The Indian markets have seen double-digit correction from their all-time highs. However, valuations continue to remain in the expensive zone and further corrections cannot be ruled out, say the country’s top money managers.
While the Nifty price-to-earnings (P/E) multiple has come down from its lofty levels of around 28x in October 2021, it continues to remain above the historical average. Currently, the Nifty trades at around 21.5x its estimated 12-month forward earnings, compared to the long-term average of 17x.
Stocks continue to remain vulnerable to headwinds, such as flare-up in geopolitical tensions due to war between Russia and Ukraine, crude oil price surging past $100 a barrel, and imminent interest rate increases by the US Federal Reserve.
Experts say the ongoing correction could present a good buying opportunity for investors with a two- to five-year horizon.
A Balasubramanian, managing director and chief executive officer, Aditya Birla Sun Life Asset Management Company (AMC), says, “From India’s point of view, we have seen sharp corrections. Excess valuations have normalised. We are back on the growth path and will have limited downside from here on, with a relatively better upside.”
Last week, the Sensex fell 3.5 per cent, with stocks in the oil and gas, telecommunications index, and the small-cap space witnessing sharper fall. Last Thursday, the Sensex and the Nifty had posted their biggest single-day fall in 20 months, crashing nearly 5 per cent. However on Friday, the markets rebounded, and the benchmark Sensex rose 1,328 points, or 2.4 per cent, to end the session at 55,858, while the Nifty50 Index closed at 16,658, with a gain of 410 points, or 2.5 per cent.
Says S Naren, executive director and chief investment officer, ICICI Prudential AMC, “Despite equity valuation correcting from record highs, it is not as cheap as it was during March 2020. The short-term outlook remains unclear. We are not aware how long the Russia-Ukraine conflict will prolong. In case of an early resolution, a short-term trading rally in equities cannot be ruled out.”
Sustained selling by foreign portfolio investors (FPIs) have been weighing down market performance over the past few months. So far, FPIs have sold $9.3 billion worth of Indian equities and domestic investors have bought shares worth $8 billion.
From here on, markets will be keenly looking at the earnings numbers and oil prices.
Says Anoop Bhaskar, head-equities at IDFC AMC, “Valuations have come off, given the markets have been correcting since the October 2021 highs. What remains unclear is how the earnings forecast will move. Until now, we have had six straight quarters of earnings upgrade as companies remain positive on the future prospects. However, 2022-23 earnings could be downgraded, given the strength across crude oil, coal, and most base metals.”

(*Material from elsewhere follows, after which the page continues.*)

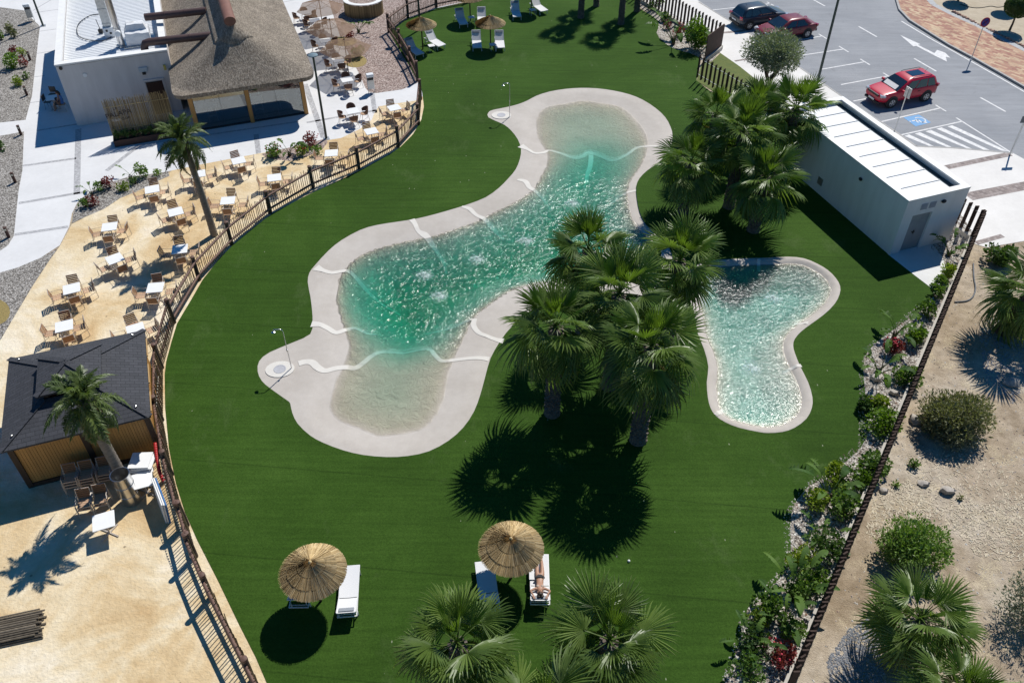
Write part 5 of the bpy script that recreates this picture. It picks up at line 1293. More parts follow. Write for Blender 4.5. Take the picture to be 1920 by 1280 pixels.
for (x, y), r_, h, lab in (((1893,57),.95,1.1,'clipped round tree at the top right edge'),((1884,18),.8,1.15,'clipped round tree behind, cut by the top edge'),((1796,2),.9,.8,'clipped round bush at the top edge above paving')):
    p = at(x, y, .1); t0 = thing('clipped_tree', lab, 'tree', p, 0, 'clipped round trees'); mb = MB(); mb.tube([(0,0,-.05),(.05,.02,.5),(.02,0,h+.2)], [.09,.07,.06], 7); mb.build('trunk', M_STEM, t0)
    rnd = random.Random(int(x)); mb = MB(); leafcloud(mb, (0,0,h+r_*.75), (r_,r_,r_*.85), 5200, .085, rnd, .86, .6, .4)
    mb.sphere((0,0,h+r_*.75), (r_*.86,r_*.86,r_*.72), 16, 10); mb.build('crown', LM['dark'], t0)

# loose stones: many pebbles as one mass, single boulders as things
M_STONE = mat('pale_stone', (.46,.42,.37), (.30,.27,.24), 5, rough=.9, bump=.02)
def stone(mb, c, r, rnd):
    b = len(mb.v); mb.sphere(c, r, 6, 4)
    for i in range(b, len(mb.v)): v = mb.v[i]; f = rnd.uniform(.75,1.2); mb.v[i] = (c[0]+(v[0]-c[0])*f, c[1]+(v[1]-c[1])*f, c[2]+(v[2]-c[2])*f)
def scatter(name, loop, n, smin, smax, z, m, seed):
    rnd = random.Random(seed); xs = [p[0] for p in loop]; ys = [p[1] for p in loop]; mb = MB(); k = 0
    while k < n:
        p = (rnd.uniform(min(xs), max(xs)), rnd.uniform(min(ys), max(ys)))
        if not inside(p, loop): continue
        s = rnd.uniform(smin, smax); k += 1; b = len(mb.v); a = rnd.uniform(0, 3); w_, l_ = s*rnd.uniform(.6,1), s*rnd.uniform(.8,1.3)
        ca, sa = math.cos(a), math.sin(a)
        for x, y, zz in ((l_,0,0),(0,w_,0),(-l_,0,0),(0,-w_,0),(.1*l_,.1*w_,s*.7)): mb.v.append((p[0]+x*ca-y*sa, p[1]+x*sa+y*ca, z+zz))
        mb.f += [(b,b+1,b+4),(b+1,b+2,b+4),(b+2,b+3,b+4),(b+3,b,b+4)]
    o = stuff(mb.build(name, m)); return o
def pebmat():
    t = NT('loose_pebble'); t.rough(.85, .3); g = t.n('ShaderNodeNewGeometry')
    t.base(t.ramp(g.outputs['Random Per Island'], [(0, (.14,.11,.09)), (.3, (.38,.33,.28)), (.6, (.56,.52,.46)), (.85, (.72,.70,.66)), (1, (.30,.17,.12))])); return t.m
M_LOOSE = pebmat()
pb = [p for p in PEBP]
tag(scatter('loose_pebbles', pb, 9000, .025, .065, .006, M_LOOSE, 1), 'loose white and brown pebbles covering the right planting bed', 'pebbles')
dirt_right = poly([(1830,470),(1920,455),(2050,600),(2000,1300),(1510,1300),(1640,960),(1700,800),(1760,640)])
tag(scatter('earth_clods', dirt_right, 2600, .012, .05, -.012, M_LOOSE, 2), 'small stones and clods strewn over the dry earth', 'stones')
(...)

A major headwind for the domestic market is the spike in oil prices. Experts say if oil prices continue to rise, India’s valuation premium-to-emerging market (EM) peers could narrow further.
“The key concern for international equity investors is India’s excessive valuation premium over peers. The MSCI India Index is trading at a 12-month forward P/E premium of 75 per cent, compared to a record high level of 90 per cent over the MSCI EM Index. While we believe India deserves to command premium valuations, the recent spike in oil prices — which disproportionately impacts India — and slow progress on privatisation and other reforms may lead to some correction,” says Jitendra Gohil, director-head of equity research, Credit Suisse.
Given the uncertain outlook, fund managers say investors should continue with their systematic investment plans and have a large-cap bias.
Says Jinesh Gopani, head of equity, Axis AMC, “At this juncture, large-cap remains attractive, compared to mid-caps and small-caps. While large-caps have demonstrated good earnings numbers, in mid-caps and small-caps, the earnings have not been great. Even now, they continue to trade at higher valuations.”